*Given instruction*
Reproduce the first line and every line after it, exactly, through the one containing "return Vector(((px - 700)". Leave out the rest.

__________________________________________________

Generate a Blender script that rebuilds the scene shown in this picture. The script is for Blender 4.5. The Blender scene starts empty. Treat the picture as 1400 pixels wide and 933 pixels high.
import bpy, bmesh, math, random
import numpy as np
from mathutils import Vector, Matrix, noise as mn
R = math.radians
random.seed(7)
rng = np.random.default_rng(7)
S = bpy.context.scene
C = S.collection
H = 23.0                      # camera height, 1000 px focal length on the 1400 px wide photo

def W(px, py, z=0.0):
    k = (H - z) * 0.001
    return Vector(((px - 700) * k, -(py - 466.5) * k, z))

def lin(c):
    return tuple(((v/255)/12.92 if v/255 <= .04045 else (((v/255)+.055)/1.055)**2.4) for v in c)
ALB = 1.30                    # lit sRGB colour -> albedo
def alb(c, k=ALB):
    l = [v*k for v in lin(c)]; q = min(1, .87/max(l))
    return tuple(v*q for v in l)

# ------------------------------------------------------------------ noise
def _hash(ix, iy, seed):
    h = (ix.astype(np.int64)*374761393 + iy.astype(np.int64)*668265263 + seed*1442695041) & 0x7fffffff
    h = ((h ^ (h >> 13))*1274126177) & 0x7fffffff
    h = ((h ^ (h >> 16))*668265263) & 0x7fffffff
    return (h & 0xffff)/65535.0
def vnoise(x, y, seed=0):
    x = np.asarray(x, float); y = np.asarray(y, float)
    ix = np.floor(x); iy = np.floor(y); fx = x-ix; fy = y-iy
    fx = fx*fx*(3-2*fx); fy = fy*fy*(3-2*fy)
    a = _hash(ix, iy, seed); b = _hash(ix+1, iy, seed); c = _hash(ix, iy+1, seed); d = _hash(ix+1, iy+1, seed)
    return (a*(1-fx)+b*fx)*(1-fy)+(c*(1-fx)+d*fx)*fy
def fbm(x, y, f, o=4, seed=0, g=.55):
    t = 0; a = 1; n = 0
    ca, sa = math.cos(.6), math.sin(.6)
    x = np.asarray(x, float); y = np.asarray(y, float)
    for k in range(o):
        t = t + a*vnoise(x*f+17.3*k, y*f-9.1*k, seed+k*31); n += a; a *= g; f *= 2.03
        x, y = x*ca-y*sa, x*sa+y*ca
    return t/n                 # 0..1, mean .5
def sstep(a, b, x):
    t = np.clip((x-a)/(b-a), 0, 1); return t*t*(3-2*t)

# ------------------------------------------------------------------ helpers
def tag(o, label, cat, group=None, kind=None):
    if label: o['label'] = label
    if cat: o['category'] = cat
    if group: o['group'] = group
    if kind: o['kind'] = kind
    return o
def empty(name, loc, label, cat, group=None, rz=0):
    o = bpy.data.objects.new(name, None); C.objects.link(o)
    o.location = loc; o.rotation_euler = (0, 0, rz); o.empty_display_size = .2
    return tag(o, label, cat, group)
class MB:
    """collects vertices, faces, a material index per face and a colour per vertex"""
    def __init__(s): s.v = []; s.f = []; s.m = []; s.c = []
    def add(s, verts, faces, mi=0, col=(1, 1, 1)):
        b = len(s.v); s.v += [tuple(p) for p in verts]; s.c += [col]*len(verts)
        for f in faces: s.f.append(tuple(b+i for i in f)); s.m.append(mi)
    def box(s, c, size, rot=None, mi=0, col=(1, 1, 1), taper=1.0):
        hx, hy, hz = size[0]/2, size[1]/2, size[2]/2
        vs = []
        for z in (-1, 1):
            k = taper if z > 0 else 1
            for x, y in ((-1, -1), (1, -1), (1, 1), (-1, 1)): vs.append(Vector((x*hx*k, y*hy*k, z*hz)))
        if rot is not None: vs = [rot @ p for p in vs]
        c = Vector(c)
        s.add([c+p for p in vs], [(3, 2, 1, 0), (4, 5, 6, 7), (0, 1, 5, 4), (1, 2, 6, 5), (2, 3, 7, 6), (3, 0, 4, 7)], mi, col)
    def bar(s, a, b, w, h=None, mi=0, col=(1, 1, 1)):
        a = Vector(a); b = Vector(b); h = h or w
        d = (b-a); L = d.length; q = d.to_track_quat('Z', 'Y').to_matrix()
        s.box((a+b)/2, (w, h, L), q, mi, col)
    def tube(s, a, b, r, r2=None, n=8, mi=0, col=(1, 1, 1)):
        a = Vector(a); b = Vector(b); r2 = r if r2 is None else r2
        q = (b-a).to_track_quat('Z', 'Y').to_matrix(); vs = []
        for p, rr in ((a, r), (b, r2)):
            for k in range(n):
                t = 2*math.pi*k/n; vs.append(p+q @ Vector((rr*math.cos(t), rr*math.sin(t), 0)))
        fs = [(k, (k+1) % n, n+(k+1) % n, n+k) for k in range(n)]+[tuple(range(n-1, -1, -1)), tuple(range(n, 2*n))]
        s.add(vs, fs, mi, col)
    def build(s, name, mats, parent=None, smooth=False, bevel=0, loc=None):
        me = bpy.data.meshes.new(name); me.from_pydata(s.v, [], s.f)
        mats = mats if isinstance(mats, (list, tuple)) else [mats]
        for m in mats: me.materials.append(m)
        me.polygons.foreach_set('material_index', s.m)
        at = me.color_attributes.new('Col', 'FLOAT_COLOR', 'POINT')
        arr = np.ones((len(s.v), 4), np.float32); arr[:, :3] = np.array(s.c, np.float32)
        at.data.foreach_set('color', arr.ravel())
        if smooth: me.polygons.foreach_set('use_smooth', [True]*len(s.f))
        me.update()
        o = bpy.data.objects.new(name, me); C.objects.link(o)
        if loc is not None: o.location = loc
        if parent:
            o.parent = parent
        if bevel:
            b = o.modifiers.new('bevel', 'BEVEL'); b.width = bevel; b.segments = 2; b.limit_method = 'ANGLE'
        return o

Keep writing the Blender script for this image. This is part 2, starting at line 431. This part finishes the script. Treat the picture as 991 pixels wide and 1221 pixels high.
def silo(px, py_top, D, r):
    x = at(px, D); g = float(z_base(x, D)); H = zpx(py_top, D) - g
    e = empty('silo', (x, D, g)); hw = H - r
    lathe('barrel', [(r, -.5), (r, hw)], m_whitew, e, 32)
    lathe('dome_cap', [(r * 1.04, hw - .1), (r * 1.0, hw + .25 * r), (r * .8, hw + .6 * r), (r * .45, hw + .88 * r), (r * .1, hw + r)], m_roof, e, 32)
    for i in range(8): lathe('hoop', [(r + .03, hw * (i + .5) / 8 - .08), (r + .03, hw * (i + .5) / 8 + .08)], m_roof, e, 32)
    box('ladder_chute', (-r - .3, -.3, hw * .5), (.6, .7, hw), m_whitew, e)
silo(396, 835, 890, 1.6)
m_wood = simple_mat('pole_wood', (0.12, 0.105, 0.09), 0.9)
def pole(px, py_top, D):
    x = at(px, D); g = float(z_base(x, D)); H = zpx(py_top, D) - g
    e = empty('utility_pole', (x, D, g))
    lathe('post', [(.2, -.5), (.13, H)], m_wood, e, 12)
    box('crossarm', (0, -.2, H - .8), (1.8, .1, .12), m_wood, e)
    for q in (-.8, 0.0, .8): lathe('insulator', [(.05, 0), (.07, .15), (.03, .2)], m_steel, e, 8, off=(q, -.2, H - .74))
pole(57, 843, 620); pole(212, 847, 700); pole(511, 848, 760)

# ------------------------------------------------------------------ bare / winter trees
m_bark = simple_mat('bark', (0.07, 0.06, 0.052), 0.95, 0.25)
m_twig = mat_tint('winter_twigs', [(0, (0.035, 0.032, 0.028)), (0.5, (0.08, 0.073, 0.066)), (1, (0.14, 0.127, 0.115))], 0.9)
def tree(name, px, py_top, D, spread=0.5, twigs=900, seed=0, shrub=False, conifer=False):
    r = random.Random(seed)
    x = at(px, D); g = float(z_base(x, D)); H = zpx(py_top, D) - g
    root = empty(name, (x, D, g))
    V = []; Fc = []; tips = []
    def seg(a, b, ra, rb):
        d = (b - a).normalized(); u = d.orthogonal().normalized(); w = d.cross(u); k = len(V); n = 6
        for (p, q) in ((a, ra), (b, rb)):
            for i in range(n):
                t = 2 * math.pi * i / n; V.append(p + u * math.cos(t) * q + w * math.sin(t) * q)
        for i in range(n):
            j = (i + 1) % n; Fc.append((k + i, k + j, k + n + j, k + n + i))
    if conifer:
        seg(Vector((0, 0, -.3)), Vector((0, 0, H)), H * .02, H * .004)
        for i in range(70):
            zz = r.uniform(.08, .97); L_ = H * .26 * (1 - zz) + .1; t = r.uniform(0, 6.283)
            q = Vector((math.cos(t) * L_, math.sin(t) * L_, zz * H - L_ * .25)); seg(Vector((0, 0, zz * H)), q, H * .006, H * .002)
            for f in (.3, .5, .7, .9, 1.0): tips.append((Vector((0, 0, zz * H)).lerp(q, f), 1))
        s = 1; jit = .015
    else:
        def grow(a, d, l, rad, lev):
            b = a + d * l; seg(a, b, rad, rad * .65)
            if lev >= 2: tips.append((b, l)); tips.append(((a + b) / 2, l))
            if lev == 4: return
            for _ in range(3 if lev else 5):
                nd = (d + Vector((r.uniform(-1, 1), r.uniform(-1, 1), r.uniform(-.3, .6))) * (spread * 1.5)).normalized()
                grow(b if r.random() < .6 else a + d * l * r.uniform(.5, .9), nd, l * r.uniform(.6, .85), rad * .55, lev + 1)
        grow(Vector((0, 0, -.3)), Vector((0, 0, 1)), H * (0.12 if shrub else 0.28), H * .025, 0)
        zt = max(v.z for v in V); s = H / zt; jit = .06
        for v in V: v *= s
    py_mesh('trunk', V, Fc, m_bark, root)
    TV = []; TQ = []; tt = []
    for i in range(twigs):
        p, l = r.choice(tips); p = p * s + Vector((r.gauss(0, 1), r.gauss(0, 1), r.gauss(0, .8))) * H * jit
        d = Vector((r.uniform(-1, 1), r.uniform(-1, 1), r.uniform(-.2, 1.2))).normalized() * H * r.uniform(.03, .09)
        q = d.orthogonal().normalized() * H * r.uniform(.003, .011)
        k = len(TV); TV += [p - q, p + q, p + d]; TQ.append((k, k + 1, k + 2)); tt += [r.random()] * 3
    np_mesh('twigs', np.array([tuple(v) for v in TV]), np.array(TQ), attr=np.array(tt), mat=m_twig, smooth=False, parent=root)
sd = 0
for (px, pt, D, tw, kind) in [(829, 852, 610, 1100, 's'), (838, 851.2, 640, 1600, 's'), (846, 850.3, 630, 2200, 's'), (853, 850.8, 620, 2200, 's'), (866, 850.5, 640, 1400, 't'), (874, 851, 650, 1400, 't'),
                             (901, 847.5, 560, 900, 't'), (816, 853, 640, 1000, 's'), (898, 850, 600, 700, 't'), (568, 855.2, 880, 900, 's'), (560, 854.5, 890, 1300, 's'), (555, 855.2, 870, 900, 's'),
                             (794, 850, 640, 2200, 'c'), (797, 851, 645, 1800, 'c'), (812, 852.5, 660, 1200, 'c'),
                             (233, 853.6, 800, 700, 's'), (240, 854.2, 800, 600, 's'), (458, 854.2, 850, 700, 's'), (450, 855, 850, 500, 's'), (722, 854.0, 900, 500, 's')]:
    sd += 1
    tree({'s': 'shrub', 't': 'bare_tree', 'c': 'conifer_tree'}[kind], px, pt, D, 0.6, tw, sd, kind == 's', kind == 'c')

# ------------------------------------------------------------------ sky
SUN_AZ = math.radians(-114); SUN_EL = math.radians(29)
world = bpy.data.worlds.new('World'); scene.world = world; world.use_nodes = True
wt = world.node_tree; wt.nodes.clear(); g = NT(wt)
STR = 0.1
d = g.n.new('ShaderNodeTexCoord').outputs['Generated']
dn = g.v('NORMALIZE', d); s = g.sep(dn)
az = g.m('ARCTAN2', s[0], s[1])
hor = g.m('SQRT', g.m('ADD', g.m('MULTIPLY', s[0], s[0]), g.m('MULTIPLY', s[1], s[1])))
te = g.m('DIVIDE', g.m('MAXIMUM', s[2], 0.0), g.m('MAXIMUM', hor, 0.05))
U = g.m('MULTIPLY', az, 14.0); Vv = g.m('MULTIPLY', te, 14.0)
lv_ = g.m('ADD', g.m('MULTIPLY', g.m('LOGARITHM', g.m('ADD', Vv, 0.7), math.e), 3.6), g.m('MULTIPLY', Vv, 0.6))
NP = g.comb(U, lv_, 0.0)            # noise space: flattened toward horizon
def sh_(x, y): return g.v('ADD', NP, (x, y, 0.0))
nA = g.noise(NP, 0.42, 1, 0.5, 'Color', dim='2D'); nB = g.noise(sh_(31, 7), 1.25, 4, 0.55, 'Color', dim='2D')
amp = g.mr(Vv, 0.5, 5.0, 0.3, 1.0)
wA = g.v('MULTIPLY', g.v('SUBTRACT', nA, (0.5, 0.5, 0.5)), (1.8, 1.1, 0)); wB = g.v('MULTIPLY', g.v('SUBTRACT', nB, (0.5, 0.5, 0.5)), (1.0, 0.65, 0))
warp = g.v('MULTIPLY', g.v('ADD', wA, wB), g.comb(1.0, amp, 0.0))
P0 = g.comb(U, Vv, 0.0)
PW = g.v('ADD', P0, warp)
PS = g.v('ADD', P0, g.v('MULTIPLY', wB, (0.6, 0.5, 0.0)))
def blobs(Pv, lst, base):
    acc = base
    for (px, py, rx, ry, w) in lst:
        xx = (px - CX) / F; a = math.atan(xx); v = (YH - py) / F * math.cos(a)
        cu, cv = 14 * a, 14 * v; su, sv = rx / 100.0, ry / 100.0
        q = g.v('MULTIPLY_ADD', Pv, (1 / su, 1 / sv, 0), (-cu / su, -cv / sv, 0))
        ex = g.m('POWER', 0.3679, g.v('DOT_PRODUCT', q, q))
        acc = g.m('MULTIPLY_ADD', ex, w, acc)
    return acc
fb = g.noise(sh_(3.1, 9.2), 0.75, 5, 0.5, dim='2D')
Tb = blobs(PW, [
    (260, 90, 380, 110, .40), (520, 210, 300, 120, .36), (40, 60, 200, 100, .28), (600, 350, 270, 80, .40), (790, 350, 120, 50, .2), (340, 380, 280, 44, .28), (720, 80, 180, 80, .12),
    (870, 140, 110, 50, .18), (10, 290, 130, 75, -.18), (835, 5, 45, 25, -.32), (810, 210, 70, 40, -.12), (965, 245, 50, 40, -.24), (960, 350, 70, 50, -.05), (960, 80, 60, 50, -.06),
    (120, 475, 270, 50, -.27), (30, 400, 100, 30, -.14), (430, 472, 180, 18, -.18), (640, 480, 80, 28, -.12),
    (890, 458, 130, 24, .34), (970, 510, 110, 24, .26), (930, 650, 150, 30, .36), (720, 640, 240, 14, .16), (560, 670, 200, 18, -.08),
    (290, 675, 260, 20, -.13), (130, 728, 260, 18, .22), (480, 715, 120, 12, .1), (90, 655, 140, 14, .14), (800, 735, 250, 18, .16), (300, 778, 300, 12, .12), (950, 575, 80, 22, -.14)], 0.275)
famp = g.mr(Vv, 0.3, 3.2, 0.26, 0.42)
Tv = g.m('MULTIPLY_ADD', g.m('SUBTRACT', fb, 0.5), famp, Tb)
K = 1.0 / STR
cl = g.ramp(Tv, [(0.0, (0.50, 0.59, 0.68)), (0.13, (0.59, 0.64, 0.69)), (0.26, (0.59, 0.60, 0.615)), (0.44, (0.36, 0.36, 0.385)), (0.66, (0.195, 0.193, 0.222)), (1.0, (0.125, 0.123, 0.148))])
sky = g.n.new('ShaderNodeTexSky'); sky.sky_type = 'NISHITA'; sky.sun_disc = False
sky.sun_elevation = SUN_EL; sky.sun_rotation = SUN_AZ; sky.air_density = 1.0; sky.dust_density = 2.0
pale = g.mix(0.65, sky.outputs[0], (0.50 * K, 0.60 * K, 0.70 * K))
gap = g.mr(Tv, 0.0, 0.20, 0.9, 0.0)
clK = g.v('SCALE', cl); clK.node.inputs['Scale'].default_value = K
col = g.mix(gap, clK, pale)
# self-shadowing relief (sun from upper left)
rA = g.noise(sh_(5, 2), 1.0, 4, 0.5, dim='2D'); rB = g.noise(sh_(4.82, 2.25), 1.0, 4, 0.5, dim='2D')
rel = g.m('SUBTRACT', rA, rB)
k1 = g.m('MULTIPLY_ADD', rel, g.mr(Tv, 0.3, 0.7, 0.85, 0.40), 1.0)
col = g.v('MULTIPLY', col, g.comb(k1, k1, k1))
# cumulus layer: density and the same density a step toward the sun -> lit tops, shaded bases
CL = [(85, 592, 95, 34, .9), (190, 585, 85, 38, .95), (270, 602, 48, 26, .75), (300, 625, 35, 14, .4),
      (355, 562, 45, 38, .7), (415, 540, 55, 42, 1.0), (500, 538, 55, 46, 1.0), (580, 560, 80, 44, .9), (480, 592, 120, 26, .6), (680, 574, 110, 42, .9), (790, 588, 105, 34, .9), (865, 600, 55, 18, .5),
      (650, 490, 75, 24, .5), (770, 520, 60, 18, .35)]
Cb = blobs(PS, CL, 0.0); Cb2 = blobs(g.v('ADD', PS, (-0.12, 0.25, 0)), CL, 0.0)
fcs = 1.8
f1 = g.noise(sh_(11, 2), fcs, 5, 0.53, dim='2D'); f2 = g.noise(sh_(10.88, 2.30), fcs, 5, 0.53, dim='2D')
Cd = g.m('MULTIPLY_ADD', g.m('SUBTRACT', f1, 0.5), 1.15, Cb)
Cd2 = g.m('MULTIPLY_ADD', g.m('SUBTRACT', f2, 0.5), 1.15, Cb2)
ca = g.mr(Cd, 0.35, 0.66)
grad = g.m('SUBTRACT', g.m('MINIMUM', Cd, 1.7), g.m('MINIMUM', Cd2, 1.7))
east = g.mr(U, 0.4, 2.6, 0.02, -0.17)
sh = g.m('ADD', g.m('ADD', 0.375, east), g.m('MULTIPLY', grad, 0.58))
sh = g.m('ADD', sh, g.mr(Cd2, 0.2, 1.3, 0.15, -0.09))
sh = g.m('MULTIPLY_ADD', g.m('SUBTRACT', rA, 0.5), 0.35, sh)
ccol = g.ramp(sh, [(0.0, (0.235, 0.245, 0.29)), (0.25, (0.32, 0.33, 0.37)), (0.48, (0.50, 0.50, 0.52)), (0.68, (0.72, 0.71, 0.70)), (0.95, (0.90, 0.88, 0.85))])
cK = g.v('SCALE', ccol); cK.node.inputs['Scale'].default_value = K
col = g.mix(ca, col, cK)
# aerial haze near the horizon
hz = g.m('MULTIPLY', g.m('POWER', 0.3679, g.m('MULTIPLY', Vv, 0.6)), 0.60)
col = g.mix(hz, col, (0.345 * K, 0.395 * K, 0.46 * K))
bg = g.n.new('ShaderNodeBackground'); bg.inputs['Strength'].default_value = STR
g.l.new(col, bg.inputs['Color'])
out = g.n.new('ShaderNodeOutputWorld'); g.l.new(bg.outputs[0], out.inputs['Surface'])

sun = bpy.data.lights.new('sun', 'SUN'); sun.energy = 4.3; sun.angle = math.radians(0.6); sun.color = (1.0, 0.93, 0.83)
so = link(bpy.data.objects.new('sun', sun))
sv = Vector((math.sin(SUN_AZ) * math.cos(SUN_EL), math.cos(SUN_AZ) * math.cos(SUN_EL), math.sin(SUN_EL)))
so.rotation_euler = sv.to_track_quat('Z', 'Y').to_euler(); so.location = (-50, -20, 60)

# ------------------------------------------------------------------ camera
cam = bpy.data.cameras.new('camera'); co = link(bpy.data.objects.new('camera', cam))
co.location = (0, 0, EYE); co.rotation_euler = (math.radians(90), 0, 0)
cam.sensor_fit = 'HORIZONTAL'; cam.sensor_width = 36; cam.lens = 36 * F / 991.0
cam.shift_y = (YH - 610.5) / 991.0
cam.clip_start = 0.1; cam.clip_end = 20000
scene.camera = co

__________________________________________________

*Result of this task*
Generate a Blender script that rebuilds the scene shown in this picture. The script is for Blender 4.5. The Blender scene starts empty. Treat the picture as 1400 pixels wide and 933 pixels high.
import bpy, bmesh, math, random
import numpy as np
from mathutils import Vector, Matrix, noise as mn
R = math.radians
random.seed(7)
rng = np.random.default_rng(7)
S = bpy.context.scene
C = S.collection
H = 23.0                      # camera height, 1000 px focal length on the 1400 px wide photo

def W(px, py, z=0.0):
    k = (H - z) * 0.001
    return Vector(((px - 700) * k, -(py - 466.5) * k, z))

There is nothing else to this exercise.